Salgının ilk aylarında iş gücüne katılımın 29 milyona, istihdamın 25 milyona kadar gerilediğini hatırlatan Erdoğan, ”Dünyanın panikle içine kapandığı bu dönemde biz farklı bir politika izleyerek üretimi ve bireyleri destekledik. Faiz tartışmaları ve kur dalgalanmalarının yol açtığı sıkıntılara rağmen bu politikadan taviz vermedik. Yatırım, istihdam, üretim, ihracat, cari fazla hedefli ekonomi programımızı ısrarla ve kararlılıkla uygulayarak, salgının ilk aylarındaki kayıpları hızla telafi etmekle kalmadık, ötesine de geçtik. Dünya küçülürken biz büyüdüğümüz, istihdam ve ihracatta rekor üstüne rekor kırdığımız bir dönemi geride bıraktık. Netice itibari ile hükümetlerimiz döneminde, 11 milyonun üzerinde insanımıza çalışacak iş sağladık. Geçinecek gelir temin ettik. Bahar mevsim ile birlikte canlanacak turizm inşaat, ve tarım sektörleri istihdamı daha da yukarıya taşıyacaktır. Elbette hayat pahalılığının yol açtığı sıkıtılar vardır. Elbette sokakta, tezgahta vitrinde canımızı yakan fiyat artışları vardır. Bunların hepsi geçicidir. Bu döneme mahsustur. Asgari ücretten memur ve emekli maaşlarına kadar tüm çalışanların gelirlerine yüksek oranlı artış yaparak esnaf ve sanatkarlarımızı kredi paketleriyle destekleyerek, hayat pahalılığının insanlarımızın üzerindeki yükünü azaltmanın gayreti içindeyiz. Ancak bunları konuşurken şu gerçeği de gözden kaçırmamalı, aklımızdan çıkarmamalıyız. Alım gücündeki düşüş bir süre sonra telafi edilebilirken, kaybedilen işin, kaybedilen huzuru, kaybedilen vaktin, geri kazanımı çok daha zordur” ifadelerini kullandı.

"Halihazırdaki en önemli sorunumuz yüksek enflasyondur"
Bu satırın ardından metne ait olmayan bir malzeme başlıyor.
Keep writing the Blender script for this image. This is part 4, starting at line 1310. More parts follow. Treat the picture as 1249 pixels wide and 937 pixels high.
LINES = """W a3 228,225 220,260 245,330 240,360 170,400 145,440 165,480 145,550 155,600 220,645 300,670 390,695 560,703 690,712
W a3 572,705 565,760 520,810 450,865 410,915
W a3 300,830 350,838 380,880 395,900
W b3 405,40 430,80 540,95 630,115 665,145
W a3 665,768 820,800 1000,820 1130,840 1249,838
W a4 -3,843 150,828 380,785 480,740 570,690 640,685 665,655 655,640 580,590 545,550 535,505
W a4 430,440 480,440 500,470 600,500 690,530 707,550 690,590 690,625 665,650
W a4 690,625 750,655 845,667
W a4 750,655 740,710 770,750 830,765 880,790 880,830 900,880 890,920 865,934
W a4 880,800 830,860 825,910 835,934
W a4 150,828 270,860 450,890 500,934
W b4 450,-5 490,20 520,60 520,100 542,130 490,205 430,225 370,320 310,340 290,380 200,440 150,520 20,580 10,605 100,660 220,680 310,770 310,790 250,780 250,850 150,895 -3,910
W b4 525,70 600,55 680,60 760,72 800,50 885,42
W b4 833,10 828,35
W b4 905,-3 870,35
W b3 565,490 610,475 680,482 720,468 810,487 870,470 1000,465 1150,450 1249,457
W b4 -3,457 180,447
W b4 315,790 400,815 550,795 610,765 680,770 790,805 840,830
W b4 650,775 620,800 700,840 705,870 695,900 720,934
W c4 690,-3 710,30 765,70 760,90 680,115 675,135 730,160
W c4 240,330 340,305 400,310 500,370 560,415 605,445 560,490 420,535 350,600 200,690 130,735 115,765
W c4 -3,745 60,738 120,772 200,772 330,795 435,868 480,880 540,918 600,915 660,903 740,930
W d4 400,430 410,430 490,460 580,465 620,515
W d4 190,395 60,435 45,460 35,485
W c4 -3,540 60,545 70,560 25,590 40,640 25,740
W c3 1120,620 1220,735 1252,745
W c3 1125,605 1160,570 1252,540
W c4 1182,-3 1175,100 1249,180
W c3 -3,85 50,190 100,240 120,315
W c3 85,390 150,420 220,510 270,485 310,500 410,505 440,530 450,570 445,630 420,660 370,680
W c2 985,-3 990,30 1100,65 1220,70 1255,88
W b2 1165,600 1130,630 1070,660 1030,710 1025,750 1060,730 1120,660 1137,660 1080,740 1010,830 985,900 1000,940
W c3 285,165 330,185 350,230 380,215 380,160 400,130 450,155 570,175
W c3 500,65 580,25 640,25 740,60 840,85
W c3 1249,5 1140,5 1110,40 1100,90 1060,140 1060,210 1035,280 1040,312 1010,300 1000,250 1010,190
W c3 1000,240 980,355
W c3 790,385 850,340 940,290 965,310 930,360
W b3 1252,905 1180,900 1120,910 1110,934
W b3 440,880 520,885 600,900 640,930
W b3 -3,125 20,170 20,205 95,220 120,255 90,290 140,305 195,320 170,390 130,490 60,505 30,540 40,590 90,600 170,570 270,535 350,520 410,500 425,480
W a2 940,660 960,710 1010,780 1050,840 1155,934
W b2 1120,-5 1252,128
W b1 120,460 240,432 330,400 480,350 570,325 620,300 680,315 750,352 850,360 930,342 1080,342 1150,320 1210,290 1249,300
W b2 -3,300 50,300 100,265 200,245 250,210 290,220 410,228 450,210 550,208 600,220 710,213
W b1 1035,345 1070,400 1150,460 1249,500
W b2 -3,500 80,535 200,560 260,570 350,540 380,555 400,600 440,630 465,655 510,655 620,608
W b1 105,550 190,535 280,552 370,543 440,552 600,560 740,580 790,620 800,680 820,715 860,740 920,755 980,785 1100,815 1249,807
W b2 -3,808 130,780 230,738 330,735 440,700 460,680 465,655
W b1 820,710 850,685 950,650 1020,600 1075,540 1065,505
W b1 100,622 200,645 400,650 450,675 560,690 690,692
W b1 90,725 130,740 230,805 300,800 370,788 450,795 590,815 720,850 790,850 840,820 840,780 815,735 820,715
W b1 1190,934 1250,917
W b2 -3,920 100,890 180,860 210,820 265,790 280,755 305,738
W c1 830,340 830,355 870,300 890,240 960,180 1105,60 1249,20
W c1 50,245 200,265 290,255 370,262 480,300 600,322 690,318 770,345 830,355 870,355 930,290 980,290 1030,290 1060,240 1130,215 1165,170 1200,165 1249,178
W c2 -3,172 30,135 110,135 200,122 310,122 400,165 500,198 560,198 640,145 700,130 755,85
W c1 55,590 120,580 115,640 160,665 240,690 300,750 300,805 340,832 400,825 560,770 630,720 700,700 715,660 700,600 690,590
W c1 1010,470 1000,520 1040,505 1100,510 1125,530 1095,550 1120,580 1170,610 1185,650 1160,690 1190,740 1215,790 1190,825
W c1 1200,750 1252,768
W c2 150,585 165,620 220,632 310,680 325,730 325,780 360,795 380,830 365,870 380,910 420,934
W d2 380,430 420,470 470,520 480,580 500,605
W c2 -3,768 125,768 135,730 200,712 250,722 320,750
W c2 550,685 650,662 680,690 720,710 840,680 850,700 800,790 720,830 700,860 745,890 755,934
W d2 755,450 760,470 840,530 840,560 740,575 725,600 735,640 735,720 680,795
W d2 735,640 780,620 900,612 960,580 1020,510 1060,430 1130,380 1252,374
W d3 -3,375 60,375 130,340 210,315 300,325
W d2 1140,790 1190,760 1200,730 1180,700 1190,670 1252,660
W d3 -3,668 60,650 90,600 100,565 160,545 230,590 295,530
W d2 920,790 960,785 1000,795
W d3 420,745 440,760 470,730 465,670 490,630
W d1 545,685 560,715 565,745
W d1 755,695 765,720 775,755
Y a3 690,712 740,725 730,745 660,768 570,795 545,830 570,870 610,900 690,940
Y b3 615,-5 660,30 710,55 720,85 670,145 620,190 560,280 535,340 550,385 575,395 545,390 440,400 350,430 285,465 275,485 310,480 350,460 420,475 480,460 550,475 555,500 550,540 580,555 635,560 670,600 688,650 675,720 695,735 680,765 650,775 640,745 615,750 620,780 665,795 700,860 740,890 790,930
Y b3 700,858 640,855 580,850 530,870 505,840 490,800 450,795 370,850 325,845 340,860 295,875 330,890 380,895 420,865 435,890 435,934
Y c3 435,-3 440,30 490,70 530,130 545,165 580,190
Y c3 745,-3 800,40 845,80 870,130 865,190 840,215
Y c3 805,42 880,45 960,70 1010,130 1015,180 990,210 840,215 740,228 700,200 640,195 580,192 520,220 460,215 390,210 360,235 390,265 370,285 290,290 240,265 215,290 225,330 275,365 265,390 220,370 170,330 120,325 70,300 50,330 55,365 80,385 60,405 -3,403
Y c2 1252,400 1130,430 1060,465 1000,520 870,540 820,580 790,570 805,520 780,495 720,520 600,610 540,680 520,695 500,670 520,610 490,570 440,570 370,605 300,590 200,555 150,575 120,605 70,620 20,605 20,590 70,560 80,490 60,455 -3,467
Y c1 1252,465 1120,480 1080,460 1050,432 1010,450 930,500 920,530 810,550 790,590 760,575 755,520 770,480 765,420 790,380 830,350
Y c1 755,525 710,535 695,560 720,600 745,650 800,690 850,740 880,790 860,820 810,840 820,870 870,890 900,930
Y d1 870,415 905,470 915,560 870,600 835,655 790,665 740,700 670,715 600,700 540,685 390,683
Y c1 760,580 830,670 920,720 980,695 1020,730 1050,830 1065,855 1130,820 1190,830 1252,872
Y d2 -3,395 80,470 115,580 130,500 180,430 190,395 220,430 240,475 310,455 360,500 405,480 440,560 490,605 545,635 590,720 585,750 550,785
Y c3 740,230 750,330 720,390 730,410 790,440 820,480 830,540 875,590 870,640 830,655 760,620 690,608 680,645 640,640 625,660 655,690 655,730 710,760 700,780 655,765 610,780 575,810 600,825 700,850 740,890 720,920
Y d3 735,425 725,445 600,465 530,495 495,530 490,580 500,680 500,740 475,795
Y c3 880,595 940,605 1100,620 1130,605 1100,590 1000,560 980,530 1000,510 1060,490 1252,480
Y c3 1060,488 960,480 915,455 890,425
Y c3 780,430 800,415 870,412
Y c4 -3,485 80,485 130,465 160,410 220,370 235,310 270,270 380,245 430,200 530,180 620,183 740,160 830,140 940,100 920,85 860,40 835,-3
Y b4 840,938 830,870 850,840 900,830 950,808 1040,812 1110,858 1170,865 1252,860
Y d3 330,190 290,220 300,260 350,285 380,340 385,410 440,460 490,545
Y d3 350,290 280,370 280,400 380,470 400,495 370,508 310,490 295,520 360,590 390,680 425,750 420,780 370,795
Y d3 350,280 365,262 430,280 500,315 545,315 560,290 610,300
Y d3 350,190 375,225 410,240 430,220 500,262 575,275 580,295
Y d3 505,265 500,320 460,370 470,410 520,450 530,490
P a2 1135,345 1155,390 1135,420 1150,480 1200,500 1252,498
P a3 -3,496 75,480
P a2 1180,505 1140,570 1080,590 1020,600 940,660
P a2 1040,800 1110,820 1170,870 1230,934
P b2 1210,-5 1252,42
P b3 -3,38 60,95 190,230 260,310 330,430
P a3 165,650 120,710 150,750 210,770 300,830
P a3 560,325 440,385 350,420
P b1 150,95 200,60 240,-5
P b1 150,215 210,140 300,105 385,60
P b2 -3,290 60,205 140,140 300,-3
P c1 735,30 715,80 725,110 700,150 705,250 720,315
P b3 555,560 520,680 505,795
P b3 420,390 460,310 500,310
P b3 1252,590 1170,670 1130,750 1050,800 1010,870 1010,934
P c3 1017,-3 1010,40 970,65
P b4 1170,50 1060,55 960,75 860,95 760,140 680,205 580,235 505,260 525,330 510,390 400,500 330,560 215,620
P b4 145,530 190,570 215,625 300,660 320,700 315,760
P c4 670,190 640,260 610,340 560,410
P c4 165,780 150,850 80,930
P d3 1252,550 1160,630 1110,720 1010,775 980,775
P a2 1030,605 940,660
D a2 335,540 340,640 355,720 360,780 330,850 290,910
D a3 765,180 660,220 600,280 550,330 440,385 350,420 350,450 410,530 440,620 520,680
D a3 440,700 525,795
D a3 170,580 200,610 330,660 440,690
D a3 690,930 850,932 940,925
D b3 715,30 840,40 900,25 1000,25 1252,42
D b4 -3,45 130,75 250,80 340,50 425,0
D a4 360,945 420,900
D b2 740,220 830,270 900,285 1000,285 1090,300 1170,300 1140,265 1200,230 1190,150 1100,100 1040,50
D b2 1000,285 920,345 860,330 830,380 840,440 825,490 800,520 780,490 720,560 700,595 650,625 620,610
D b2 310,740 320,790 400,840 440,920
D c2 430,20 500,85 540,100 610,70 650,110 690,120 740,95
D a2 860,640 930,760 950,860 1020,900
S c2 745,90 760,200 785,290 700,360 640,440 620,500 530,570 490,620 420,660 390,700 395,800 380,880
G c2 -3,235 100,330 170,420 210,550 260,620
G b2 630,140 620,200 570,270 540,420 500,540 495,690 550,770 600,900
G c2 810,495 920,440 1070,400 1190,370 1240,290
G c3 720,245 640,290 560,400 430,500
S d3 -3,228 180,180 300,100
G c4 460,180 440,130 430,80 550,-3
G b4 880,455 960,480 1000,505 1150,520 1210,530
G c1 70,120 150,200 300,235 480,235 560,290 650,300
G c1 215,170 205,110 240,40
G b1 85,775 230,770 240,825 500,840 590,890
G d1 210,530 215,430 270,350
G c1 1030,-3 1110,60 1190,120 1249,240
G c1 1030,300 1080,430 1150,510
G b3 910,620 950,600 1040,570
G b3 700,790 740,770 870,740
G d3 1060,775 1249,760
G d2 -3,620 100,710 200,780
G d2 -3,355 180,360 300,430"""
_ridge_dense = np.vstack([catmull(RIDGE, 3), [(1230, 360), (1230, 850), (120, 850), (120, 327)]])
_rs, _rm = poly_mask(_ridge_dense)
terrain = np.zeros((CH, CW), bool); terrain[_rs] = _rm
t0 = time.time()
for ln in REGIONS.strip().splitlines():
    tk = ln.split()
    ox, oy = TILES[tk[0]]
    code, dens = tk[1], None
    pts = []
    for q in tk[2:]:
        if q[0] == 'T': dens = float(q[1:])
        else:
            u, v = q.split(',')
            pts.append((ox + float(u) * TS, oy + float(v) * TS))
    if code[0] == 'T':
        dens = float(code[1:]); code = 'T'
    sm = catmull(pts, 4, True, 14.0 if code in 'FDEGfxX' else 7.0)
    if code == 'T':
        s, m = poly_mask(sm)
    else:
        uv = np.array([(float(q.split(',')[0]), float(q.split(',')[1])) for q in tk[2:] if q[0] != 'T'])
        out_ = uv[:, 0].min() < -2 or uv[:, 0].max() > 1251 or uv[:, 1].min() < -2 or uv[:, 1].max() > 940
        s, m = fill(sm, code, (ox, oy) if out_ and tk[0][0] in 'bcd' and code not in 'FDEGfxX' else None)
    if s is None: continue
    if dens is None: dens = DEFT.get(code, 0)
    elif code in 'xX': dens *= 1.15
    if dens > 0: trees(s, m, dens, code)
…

Böyle dönemlerde asıl olanın, çalışacak iş, hayatını sürdürecek gelir sahibi olmak olduğunu söyleyen Erdoğan, ”Asıl olan kendine ve ailesine karşı mahcubiyet yaşamamaktır. Asıl olan, nice krizler, nice sancılar içinde kıvranan bölgemizde başı dik, durabilmektir. Asıl olan geleceğe umutla bakabilmeyi sürdürecek zemini kaybetmemektir. Bunun için fabrikaların çalışması, esnafın dükkanının açık kalması, toprağın ekilmesi, yolların yük taşıyan kamyonlarla dolu olması, emlak ve araç satışlarının sürmesi, hayatın canlı şekilde akışı, çok önemlidir. Şayet buralarda bir tıkanıklık, gerileme, çöküş yaşanırsa o zaman felaket kapımıza dayanmış demektir. Hamdolsun böyle bir tablo ile karşı karşıya değiliz. Halihazırdaki en önemli sorunumuz yüksek enflasyondur. İnşallah onun da üstesinden, her geçen ay inişini görerek geleceğiz” ifadelerini kullandı.